**TASK STATEMENT:** Extract the lines up to and including the one that contains "return called if", starting with the first line of the entries below, and omit the pictures.
........
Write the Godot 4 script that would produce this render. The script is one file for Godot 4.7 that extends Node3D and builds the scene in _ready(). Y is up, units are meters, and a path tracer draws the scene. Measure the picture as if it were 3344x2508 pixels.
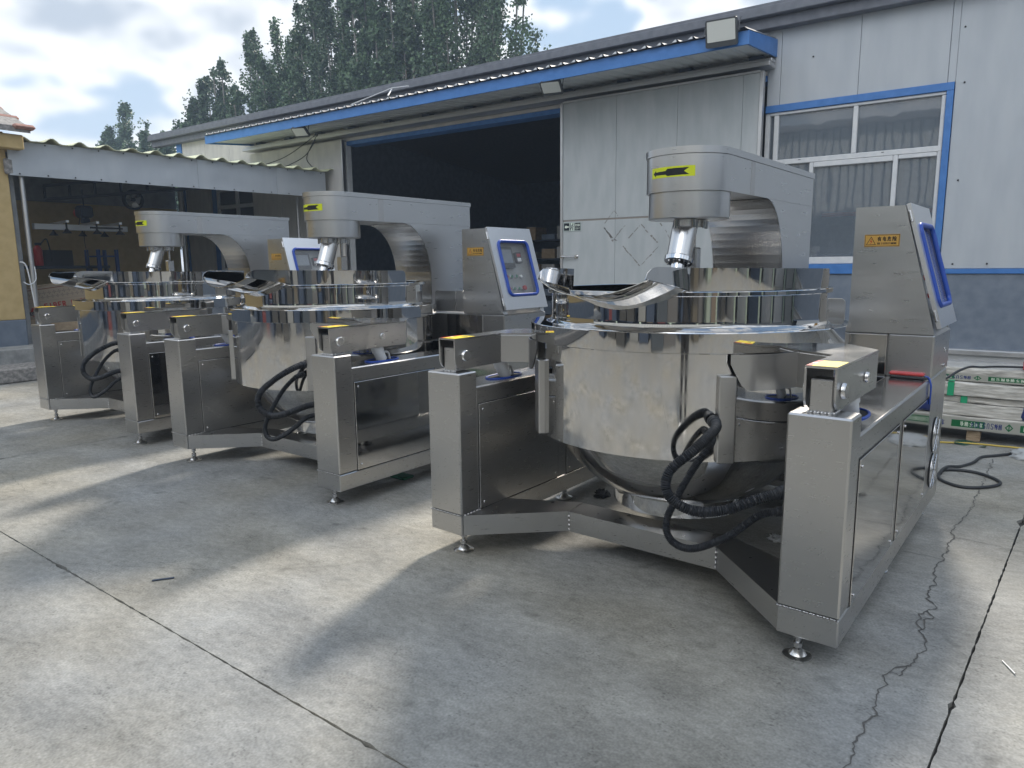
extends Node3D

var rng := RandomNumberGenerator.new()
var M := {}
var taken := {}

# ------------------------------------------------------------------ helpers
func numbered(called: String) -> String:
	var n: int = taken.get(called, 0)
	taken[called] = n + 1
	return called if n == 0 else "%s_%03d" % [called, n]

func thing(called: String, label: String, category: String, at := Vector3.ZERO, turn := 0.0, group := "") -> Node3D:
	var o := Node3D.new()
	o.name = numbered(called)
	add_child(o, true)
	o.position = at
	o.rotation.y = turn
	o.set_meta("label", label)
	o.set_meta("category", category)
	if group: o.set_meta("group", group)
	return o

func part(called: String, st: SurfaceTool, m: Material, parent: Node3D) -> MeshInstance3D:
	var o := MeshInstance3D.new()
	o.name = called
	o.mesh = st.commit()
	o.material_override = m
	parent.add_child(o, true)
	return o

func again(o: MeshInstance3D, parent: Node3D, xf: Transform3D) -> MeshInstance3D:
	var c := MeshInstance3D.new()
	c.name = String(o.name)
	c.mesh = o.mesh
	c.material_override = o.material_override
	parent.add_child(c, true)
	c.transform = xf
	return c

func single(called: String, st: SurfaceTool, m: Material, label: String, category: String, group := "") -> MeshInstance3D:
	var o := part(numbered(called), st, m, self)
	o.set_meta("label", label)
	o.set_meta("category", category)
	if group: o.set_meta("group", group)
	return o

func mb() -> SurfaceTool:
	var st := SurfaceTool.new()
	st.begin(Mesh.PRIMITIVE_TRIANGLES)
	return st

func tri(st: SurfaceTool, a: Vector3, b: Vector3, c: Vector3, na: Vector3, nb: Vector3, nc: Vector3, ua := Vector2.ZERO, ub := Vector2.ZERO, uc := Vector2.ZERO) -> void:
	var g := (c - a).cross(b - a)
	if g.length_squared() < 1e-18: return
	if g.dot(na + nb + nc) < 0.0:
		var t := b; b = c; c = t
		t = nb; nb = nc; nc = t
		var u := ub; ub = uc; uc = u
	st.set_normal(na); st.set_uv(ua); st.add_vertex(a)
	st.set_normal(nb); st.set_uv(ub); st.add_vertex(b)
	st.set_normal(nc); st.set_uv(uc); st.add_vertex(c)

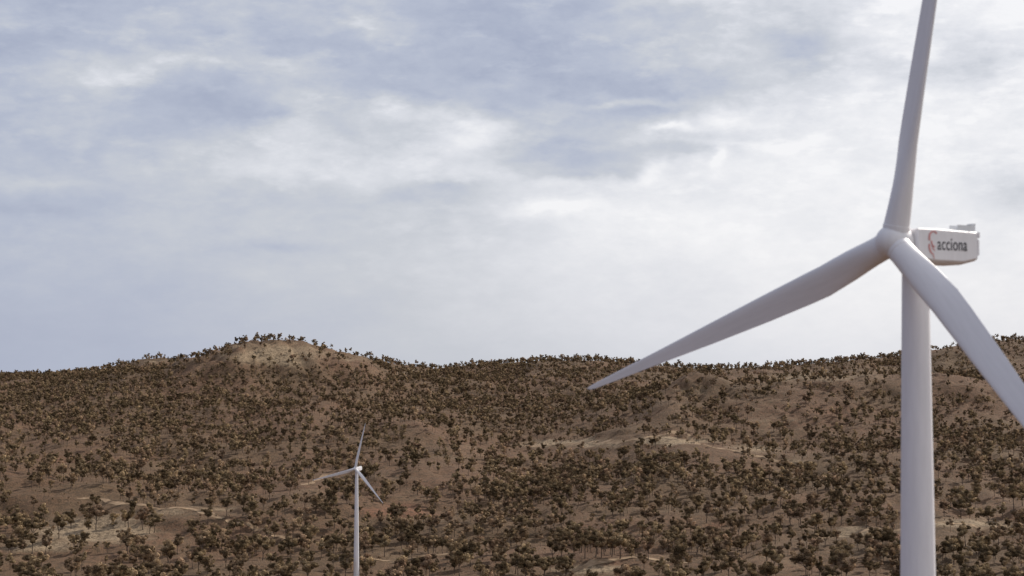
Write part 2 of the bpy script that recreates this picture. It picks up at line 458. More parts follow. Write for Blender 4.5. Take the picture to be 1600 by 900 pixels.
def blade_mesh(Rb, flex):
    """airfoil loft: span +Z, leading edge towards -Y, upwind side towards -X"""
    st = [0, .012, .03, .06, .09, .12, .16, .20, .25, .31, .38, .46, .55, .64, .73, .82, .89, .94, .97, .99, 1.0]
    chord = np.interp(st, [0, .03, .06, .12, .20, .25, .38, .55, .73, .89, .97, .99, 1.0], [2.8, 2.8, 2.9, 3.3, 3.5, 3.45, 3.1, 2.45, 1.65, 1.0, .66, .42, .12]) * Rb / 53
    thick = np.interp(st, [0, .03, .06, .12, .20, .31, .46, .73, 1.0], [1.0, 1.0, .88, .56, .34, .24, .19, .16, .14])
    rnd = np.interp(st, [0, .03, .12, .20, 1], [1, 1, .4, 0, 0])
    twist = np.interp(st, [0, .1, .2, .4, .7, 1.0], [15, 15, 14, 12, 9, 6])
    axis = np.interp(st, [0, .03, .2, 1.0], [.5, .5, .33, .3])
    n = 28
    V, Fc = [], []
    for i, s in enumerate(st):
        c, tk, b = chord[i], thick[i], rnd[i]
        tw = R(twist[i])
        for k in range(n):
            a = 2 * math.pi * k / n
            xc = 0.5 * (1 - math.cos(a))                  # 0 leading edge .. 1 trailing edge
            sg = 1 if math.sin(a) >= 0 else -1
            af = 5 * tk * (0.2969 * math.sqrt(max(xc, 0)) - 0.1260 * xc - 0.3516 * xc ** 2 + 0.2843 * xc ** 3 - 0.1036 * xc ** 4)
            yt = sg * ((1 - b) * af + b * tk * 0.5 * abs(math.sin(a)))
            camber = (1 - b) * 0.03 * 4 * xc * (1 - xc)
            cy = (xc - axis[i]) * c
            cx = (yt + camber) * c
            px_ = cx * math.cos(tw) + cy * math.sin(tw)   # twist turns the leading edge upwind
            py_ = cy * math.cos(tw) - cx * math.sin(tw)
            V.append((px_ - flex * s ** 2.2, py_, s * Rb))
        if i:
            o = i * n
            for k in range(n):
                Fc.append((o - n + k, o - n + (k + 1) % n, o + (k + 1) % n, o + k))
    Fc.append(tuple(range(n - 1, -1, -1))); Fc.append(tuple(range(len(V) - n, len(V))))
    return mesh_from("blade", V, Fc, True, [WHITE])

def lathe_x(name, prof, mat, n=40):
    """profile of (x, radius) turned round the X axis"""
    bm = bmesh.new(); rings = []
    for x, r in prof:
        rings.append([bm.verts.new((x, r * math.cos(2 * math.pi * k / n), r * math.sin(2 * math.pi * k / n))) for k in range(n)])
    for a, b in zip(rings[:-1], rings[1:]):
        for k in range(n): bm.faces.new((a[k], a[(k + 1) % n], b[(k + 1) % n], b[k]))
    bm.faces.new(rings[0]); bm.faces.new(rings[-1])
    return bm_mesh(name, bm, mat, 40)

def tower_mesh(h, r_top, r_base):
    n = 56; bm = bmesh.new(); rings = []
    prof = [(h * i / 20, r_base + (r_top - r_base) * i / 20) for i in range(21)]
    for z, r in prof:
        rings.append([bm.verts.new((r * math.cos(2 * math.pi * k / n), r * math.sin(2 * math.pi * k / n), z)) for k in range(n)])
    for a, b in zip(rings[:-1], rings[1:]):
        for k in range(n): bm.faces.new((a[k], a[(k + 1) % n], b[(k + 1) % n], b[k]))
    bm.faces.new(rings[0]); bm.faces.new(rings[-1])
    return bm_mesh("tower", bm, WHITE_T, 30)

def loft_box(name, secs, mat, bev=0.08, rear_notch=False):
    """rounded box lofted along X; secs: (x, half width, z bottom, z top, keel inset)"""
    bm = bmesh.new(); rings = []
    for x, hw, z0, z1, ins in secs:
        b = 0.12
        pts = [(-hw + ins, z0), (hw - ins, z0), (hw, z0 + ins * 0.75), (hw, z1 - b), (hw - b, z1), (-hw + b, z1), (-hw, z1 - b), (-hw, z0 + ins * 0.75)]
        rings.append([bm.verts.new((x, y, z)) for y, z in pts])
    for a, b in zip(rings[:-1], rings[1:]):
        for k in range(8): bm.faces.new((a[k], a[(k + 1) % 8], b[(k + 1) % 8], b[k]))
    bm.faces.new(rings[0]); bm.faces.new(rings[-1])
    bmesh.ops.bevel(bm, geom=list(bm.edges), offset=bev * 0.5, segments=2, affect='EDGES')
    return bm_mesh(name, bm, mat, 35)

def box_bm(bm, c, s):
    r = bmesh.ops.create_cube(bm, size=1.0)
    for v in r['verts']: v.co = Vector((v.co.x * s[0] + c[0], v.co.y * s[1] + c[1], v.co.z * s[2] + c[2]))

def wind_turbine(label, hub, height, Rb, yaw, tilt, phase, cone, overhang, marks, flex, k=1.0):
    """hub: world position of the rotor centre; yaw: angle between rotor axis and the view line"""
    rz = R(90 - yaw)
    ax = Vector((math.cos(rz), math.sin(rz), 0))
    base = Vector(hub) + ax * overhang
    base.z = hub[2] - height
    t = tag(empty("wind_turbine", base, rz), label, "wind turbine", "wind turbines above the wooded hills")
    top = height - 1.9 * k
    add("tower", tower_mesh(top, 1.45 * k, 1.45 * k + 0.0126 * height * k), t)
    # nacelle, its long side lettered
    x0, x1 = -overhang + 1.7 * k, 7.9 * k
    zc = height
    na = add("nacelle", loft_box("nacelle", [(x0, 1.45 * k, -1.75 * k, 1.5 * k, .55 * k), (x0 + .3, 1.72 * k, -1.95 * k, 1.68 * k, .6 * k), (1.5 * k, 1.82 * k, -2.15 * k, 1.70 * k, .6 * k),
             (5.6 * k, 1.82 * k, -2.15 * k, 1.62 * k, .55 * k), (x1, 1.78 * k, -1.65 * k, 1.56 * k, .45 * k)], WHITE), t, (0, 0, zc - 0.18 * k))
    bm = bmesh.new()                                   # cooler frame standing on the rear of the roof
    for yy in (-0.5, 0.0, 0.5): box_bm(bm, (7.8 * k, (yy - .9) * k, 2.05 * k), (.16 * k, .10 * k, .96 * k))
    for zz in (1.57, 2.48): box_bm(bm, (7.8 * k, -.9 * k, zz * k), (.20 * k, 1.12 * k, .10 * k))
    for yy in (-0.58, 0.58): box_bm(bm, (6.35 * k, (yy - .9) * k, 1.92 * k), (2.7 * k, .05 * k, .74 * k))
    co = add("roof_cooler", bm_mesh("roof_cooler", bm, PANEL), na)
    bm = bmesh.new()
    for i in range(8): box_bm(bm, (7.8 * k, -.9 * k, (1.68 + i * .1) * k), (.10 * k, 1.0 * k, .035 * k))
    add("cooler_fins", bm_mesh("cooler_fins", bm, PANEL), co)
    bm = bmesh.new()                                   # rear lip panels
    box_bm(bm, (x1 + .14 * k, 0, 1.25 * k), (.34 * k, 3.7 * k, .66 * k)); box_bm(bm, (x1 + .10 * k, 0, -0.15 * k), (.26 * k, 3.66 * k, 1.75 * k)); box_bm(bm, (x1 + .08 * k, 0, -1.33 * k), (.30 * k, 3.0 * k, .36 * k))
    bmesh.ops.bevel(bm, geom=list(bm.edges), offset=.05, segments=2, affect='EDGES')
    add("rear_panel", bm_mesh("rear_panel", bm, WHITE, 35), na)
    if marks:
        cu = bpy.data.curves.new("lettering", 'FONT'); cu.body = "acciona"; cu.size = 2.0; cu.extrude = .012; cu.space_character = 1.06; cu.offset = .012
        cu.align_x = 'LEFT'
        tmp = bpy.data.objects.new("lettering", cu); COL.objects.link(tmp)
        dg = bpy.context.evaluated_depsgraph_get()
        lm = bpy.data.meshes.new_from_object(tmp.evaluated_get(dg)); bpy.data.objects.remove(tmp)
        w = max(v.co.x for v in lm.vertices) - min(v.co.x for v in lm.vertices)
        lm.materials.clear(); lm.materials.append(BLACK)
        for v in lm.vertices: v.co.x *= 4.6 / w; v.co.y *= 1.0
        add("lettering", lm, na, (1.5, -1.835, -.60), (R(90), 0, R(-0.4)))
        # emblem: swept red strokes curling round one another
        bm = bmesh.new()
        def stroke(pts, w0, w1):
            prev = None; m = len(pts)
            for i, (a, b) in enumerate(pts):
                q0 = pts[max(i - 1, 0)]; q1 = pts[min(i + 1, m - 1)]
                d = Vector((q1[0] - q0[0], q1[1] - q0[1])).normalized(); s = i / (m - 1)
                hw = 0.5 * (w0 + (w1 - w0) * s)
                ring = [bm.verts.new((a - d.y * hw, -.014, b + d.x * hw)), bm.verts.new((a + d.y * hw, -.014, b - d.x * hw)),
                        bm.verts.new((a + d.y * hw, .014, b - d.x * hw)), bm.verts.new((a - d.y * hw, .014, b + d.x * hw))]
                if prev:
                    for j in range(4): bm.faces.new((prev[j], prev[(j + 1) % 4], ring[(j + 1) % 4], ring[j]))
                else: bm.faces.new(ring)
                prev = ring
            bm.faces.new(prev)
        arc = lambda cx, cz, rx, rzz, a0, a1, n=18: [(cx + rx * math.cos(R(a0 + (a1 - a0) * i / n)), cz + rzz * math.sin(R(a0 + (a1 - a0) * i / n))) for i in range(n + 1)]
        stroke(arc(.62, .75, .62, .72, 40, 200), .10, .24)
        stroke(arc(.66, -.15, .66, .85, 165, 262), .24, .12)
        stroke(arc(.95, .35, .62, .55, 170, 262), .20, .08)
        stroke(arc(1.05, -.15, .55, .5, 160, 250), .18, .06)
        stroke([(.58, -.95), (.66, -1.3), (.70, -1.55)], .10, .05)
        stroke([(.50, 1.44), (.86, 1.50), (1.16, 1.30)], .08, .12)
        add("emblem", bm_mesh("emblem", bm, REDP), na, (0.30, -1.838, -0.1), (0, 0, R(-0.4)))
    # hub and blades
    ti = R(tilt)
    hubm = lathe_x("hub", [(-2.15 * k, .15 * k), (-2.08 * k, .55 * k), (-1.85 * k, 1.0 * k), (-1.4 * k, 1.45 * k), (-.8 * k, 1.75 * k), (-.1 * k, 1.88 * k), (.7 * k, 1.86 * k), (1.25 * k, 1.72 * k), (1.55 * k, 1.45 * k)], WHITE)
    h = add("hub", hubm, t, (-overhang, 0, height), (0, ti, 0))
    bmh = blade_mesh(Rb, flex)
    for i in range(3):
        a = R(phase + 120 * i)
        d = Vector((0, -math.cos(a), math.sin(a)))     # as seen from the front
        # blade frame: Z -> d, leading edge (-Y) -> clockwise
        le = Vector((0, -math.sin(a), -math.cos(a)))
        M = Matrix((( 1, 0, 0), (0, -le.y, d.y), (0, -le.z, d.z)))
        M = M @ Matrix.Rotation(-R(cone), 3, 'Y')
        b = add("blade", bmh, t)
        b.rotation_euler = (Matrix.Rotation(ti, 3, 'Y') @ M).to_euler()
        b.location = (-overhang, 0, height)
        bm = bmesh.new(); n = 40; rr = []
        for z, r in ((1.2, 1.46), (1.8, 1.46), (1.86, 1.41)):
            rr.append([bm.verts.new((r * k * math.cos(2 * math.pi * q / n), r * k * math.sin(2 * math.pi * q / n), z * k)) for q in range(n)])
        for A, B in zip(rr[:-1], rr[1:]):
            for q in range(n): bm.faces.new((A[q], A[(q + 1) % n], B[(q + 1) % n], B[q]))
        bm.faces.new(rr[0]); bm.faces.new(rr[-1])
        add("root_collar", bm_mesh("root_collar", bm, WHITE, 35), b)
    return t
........
**SOLUTION FOR THIS EXERCISE:**
Write the Godot 4 script that would produce this render. The script is one file for Godot 4.7 that extends Node3D and builds the scene in _ready(). Y is up, units are meters, and a path tracer draws the scene. Measure the picture as if it were 3344x2508 pixels.
extends Node3D

var rng := RandomNumberGenerator.new()
var M := {}
var taken := {}

# ------------------------------------------------------------------ helpers
func numbered(called: String) -> String:
	var n: int = taken.get(called, 0)
	taken[called] = n + 1
	return called if n == 0 else "%s_%03d" % [called, n]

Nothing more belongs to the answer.